To be done: Start at the line that has "Recreate this scene" and stop at the line that has "w.node_tree.nodes['Background'].inputs[1].default_value = 0.16". Print those lines and all lines between them exactly, and nothing more.
--- BEGIN Records to use ---
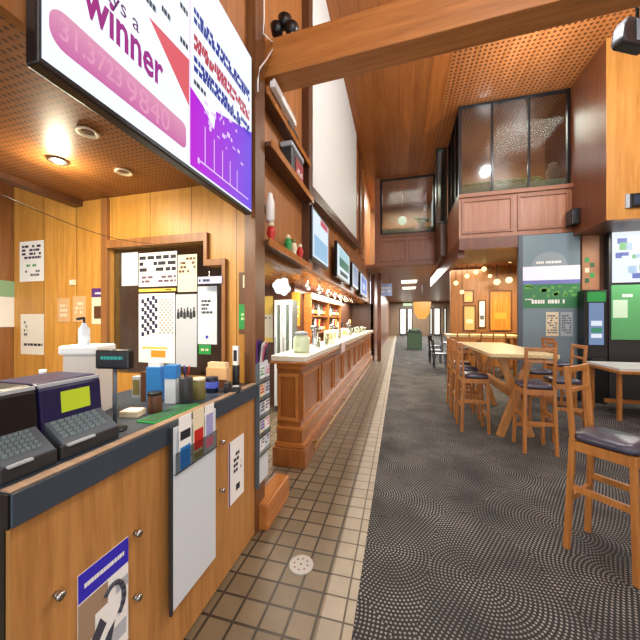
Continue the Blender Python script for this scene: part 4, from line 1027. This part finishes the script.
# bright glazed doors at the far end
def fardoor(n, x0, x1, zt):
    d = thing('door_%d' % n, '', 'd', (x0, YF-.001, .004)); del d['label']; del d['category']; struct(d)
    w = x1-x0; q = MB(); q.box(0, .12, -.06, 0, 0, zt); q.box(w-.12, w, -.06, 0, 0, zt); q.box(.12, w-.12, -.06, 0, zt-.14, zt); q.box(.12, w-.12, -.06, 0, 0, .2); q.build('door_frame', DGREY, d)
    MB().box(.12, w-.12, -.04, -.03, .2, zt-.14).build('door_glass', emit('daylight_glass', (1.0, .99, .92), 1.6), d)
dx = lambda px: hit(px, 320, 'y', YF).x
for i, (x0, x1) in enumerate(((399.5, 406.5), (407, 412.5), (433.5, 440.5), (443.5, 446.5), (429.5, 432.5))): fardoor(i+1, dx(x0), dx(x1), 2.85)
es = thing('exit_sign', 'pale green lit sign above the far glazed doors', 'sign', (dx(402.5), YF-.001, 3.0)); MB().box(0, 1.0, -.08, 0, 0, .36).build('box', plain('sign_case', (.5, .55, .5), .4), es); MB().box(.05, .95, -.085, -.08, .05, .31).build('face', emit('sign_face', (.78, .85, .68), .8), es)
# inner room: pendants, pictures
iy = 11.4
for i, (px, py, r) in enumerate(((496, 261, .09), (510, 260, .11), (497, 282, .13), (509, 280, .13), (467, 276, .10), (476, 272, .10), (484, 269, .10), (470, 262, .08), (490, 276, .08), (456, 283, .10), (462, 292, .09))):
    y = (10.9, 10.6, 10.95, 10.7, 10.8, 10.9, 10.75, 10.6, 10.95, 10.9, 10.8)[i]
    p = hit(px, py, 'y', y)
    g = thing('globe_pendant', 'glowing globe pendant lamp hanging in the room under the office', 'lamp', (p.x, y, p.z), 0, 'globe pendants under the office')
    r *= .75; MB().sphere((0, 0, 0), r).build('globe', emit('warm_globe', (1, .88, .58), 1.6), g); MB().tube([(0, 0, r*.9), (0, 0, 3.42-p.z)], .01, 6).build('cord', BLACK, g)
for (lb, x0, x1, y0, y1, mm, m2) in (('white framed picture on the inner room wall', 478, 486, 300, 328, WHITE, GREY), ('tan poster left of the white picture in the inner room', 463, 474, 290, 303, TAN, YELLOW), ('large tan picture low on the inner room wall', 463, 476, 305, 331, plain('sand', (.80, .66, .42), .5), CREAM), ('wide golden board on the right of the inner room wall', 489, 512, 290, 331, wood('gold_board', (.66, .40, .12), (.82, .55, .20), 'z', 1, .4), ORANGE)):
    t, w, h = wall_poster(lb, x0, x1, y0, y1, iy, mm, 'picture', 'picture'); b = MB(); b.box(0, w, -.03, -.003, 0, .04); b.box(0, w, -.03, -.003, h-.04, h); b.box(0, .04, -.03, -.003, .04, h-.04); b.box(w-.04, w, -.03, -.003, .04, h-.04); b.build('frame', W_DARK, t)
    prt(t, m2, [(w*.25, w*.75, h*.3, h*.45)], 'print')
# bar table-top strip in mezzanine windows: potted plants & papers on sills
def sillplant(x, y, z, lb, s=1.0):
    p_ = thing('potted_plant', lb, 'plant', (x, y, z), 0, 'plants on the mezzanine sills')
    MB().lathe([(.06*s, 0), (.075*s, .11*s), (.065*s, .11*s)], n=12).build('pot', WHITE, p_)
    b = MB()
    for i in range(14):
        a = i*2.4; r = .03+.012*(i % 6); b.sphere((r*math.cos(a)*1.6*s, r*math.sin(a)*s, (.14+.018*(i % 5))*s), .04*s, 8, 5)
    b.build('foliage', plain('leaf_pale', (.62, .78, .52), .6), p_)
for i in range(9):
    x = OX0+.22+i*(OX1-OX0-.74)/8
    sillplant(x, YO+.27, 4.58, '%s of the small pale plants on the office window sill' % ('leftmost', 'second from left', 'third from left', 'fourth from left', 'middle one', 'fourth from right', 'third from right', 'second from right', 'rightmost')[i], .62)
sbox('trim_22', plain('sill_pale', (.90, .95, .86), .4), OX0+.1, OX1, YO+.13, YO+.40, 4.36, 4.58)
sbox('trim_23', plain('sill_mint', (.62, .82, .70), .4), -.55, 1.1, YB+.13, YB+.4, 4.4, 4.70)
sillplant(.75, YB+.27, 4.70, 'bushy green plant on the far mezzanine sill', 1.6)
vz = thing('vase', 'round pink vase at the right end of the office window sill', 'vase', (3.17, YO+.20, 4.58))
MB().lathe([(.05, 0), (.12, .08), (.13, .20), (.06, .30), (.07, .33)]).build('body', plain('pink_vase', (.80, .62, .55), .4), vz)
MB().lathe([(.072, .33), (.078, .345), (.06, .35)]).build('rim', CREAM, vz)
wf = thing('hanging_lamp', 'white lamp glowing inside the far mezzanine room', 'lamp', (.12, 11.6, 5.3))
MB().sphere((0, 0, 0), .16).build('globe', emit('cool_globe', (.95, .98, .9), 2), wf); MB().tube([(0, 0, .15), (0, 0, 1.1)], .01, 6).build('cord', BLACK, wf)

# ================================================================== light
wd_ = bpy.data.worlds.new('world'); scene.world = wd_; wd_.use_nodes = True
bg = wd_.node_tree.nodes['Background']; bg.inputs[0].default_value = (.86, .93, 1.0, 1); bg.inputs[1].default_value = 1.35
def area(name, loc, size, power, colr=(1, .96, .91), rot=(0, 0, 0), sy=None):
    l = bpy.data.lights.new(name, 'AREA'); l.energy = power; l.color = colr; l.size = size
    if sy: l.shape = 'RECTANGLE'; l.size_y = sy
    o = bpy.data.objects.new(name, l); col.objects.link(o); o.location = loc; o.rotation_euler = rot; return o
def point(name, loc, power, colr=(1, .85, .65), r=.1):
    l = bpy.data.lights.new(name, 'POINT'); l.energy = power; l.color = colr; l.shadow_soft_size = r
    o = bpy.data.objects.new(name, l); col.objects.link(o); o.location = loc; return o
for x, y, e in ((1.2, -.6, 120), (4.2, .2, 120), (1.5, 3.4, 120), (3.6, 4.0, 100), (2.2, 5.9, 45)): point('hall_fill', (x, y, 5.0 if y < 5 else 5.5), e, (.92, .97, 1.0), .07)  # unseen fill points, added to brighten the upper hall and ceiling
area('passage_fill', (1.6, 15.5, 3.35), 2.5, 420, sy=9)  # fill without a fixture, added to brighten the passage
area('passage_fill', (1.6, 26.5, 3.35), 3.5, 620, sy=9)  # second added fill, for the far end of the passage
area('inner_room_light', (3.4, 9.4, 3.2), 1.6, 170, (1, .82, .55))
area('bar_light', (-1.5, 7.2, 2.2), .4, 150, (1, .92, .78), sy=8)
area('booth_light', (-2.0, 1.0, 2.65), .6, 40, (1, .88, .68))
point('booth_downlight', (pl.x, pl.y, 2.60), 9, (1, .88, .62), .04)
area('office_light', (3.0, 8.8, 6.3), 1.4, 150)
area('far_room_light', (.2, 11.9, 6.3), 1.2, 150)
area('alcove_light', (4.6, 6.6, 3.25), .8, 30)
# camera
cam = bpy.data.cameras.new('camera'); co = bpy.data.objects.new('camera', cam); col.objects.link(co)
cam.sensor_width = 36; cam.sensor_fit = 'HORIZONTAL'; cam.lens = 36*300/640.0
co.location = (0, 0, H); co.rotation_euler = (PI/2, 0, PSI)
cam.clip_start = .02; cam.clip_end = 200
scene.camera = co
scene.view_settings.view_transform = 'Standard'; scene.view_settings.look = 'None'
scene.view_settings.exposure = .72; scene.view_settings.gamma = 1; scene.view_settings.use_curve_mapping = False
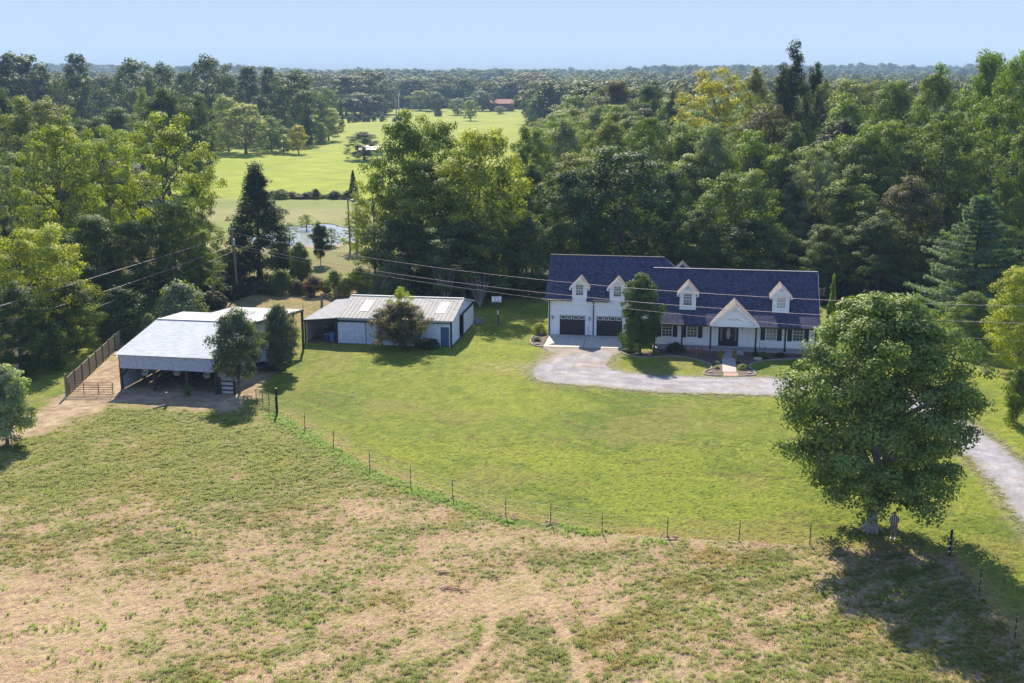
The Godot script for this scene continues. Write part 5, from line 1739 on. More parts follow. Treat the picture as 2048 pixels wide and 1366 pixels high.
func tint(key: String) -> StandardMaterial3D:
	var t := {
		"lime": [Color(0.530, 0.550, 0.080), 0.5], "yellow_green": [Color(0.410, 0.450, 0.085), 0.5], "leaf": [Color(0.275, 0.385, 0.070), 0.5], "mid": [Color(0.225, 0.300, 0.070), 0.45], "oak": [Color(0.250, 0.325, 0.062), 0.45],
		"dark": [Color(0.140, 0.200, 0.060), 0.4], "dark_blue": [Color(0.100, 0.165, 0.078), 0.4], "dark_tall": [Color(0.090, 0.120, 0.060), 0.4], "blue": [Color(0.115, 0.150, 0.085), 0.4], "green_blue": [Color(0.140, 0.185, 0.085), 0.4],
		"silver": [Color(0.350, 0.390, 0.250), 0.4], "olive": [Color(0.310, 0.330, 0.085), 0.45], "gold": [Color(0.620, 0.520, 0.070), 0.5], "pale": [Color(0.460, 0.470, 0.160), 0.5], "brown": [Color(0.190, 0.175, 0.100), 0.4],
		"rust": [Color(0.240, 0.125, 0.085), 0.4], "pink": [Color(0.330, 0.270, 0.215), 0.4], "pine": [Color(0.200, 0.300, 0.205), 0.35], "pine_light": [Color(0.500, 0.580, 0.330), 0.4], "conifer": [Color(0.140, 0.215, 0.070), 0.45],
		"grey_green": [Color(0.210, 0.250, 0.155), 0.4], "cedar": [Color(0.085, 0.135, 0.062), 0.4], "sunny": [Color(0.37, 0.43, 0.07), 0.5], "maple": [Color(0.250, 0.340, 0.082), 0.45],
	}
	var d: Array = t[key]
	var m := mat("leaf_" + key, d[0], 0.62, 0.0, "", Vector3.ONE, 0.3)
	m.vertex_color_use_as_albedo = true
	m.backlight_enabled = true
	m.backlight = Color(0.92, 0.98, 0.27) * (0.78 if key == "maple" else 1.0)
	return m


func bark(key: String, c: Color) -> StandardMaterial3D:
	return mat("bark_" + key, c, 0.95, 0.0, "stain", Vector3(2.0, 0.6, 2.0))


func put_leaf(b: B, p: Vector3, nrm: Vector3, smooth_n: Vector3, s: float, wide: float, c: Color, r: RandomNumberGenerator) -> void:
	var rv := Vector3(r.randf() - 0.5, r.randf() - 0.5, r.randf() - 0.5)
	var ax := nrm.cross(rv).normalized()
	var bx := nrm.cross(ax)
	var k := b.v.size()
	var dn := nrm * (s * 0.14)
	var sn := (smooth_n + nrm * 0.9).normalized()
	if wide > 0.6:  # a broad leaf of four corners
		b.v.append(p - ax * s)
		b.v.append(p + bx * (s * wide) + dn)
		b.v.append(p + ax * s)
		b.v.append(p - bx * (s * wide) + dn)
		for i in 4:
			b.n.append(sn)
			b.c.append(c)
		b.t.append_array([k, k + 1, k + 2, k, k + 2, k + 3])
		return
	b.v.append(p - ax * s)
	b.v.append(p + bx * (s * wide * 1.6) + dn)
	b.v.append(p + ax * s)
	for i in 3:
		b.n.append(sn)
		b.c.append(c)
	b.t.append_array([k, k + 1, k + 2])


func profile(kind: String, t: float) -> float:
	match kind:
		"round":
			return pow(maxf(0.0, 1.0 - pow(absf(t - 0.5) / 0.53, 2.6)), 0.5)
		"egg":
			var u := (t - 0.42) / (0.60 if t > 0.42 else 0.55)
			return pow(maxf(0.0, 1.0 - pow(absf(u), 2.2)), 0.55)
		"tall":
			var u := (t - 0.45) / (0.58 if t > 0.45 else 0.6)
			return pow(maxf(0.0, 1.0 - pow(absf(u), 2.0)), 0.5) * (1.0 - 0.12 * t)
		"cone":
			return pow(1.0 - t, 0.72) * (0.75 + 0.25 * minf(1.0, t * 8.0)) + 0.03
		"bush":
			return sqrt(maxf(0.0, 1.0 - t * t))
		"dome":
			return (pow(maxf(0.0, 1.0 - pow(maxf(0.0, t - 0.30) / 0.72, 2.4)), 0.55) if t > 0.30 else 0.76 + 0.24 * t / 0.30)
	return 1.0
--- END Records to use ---
--- BEGIN Records to use ---
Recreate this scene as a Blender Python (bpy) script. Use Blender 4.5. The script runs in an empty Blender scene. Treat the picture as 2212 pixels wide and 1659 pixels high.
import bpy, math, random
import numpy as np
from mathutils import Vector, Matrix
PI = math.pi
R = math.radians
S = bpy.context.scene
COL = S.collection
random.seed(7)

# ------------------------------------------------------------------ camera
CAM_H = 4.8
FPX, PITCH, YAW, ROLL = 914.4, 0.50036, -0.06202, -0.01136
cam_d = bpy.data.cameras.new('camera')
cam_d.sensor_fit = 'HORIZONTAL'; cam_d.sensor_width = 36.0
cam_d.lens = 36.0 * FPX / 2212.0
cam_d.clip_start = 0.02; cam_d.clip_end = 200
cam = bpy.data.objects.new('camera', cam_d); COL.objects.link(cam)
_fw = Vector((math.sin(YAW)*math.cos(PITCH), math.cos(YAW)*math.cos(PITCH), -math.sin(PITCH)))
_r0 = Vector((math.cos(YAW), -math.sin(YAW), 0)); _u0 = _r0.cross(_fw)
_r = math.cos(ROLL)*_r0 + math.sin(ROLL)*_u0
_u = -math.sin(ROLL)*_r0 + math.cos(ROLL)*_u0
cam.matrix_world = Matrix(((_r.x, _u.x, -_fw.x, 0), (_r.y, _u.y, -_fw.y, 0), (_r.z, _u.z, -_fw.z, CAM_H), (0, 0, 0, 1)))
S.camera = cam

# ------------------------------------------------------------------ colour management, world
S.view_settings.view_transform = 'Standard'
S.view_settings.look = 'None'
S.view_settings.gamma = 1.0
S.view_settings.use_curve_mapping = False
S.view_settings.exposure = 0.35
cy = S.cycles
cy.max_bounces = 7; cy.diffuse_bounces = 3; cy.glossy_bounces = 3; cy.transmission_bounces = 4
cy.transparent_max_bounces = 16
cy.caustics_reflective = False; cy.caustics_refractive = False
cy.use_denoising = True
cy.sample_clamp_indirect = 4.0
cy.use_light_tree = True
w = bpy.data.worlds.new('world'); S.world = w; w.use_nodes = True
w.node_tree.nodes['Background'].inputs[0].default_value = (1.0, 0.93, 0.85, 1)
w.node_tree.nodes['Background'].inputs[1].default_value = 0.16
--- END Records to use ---
--- BEGIN Records to use ---
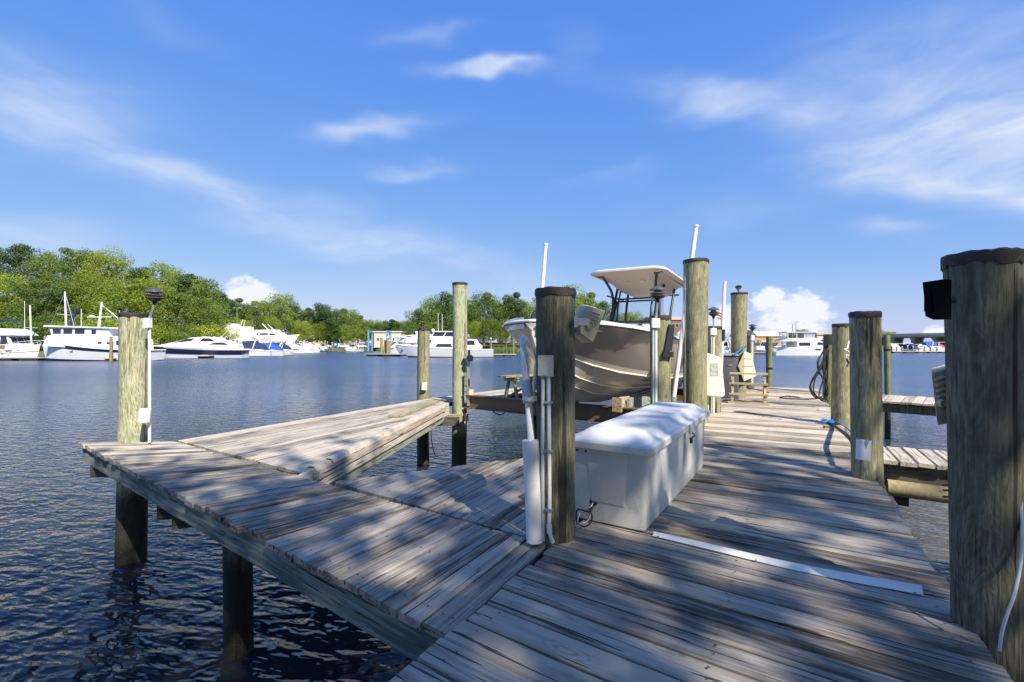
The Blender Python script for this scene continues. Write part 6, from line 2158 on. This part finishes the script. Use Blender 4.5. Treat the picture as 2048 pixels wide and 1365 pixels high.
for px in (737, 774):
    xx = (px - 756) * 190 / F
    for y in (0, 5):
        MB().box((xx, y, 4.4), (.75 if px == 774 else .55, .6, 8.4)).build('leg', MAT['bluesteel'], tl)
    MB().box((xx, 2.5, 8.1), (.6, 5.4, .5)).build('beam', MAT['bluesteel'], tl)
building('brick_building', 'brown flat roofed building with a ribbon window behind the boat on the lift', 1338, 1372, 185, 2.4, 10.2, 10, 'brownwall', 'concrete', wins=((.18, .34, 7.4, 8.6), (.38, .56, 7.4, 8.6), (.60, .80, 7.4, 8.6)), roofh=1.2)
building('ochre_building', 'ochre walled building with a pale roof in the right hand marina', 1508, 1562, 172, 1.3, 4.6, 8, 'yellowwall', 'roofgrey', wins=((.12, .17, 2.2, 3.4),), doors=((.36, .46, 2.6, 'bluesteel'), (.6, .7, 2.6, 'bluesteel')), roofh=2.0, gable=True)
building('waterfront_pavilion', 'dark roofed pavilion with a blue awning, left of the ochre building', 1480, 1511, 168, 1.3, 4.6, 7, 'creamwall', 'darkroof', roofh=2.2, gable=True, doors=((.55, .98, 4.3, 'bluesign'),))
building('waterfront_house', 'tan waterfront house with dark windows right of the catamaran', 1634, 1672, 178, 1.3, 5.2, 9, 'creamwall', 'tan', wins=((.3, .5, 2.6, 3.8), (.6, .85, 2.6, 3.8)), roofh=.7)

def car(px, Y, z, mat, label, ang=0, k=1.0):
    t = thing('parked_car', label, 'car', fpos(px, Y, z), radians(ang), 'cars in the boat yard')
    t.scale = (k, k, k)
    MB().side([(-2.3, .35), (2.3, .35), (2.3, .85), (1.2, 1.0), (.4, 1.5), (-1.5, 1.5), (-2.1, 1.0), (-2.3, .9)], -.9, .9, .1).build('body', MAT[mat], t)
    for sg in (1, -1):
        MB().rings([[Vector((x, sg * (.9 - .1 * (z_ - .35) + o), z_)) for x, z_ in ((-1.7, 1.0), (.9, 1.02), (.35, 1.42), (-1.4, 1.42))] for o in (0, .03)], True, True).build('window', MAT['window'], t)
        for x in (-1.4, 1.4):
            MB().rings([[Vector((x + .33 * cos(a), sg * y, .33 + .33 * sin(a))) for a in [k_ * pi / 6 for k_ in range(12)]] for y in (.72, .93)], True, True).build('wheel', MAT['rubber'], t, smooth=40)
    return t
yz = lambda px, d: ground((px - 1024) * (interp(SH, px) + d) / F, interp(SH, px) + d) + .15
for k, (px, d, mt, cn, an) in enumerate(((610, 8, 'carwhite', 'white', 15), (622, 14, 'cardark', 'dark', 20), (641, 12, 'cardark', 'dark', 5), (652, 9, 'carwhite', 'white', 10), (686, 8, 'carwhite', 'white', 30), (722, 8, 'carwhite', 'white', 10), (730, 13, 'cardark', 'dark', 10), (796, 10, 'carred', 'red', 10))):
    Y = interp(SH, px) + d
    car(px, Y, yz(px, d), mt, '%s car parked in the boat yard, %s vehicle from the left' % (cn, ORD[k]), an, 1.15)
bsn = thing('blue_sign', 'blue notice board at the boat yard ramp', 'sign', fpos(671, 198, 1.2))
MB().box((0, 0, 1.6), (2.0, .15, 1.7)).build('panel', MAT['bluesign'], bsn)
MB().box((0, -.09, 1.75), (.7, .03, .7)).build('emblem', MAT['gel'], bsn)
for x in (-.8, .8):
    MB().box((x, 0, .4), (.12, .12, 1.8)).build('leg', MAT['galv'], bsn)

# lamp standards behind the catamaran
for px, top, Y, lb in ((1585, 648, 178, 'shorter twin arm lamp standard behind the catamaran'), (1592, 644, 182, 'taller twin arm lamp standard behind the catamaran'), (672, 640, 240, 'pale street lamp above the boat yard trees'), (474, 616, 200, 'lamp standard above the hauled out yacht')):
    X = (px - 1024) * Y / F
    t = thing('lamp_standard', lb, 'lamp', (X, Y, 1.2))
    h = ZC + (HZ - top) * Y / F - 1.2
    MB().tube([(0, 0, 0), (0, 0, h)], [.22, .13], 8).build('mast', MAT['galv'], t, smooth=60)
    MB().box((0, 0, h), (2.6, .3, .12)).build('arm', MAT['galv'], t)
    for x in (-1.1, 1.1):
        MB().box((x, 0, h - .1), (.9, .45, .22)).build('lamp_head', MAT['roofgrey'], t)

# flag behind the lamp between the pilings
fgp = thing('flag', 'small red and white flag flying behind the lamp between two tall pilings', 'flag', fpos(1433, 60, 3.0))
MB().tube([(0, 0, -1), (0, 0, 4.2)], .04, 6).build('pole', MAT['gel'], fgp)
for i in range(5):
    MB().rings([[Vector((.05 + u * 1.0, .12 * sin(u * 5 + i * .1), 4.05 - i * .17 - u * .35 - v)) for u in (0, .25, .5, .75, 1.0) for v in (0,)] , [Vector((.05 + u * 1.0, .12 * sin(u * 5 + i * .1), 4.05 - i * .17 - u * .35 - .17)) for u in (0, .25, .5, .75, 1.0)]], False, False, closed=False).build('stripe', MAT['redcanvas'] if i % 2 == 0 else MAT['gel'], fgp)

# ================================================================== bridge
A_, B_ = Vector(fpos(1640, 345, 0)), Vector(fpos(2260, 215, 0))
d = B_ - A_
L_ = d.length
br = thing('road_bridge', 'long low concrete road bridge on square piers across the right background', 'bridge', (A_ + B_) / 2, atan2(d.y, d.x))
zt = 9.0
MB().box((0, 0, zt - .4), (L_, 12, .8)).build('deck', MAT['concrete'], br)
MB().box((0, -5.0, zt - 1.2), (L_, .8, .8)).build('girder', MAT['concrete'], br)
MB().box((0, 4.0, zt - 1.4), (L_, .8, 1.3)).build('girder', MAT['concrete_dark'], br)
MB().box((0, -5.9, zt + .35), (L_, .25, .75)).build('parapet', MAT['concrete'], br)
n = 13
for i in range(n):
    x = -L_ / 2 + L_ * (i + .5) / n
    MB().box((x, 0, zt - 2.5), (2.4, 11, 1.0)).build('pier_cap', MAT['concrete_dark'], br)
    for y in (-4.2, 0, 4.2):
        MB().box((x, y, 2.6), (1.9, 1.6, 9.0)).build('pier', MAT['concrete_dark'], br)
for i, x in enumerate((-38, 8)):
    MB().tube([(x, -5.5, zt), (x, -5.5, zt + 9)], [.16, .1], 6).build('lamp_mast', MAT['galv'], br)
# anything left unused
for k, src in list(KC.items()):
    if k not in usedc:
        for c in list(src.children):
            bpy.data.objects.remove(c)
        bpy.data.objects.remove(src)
--- END Records to use ---
In response:
Recreate this scene as a Blender Python (bpy) script. Use Blender 4.5. The script runs in an empty Blender scene. Treat the picture as 2212 pixels wide and 1659 pixels high.
import bpy, math, random
import numpy as np
from mathutils import Vector, Matrix
PI = math.pi
R = math.radians
S = bpy.context.scene
COL = S.collection
random.seed(7)

# ------------------------------------------------------------------ camera
CAM_H = 4.8
FPX, PITCH, YAW, ROLL = 914.4, 0.50036, -0.06202, -0.01136
cam_d = bpy.data.cameras.new('camera')
cam_d.sensor_fit = 'HORIZONTAL'; cam_d.sensor_width = 36.0
cam_d.lens = 36.0 * FPX / 2212.0
cam_d.clip_start = 0.02; cam_d.clip_end = 200
cam = bpy.data.objects.new('camera', cam_d); COL.objects.link(cam)
_fw = Vector((math.sin(YAW)*math.cos(PITCH), math.cos(YAW)*math.cos(PITCH), -math.sin(PITCH)))
_r0 = Vector((math.cos(YAW), -math.sin(YAW), 0)); _u0 = _r0.cross(_fw)
_r = math.cos(ROLL)*_r0 + math.sin(ROLL)*_u0
_u = -math.sin(ROLL)*_r0 + math.cos(ROLL)*_u0
cam.matrix_world = Matrix(((_r.x, _u.x, -_fw.x, 0), (_r.y, _u.y, -_fw.y, 0), (_r.z, _u.z, -_fw.z, CAM_H), (0, 0, 0, 1)))
S.camera = cam

# ------------------------------------------------------------------ colour management, world
S.view_settings.view_transform = 'Standard'
S.view_settings.look = 'None'
S.view_settings.gamma = 1.0
S.view_settings.use_curve_mapping = False
S.view_settings.exposure = 0.35
cy = S.cycles
cy.max_bounces = 7; cy.diffuse_bounces = 3; cy.glossy_bounces = 3; cy.transmission_bounces = 4
cy.transparent_max_bounces = 16
cy.caustics_reflective = False; cy.caustics_refractive = False
cy.use_denoising = True
cy.sample_clamp_indirect = 4.0
cy.use_light_tree = True
w = bpy.data.worlds.new('world'); S.world = w; w.use_nodes = True
w.node_tree.nodes['Background'].inputs[0].default_value = (1.0, 0.93, 0.85, 1)
w.node_tree.nodes['Background'].inputs[1].default_value = 0.16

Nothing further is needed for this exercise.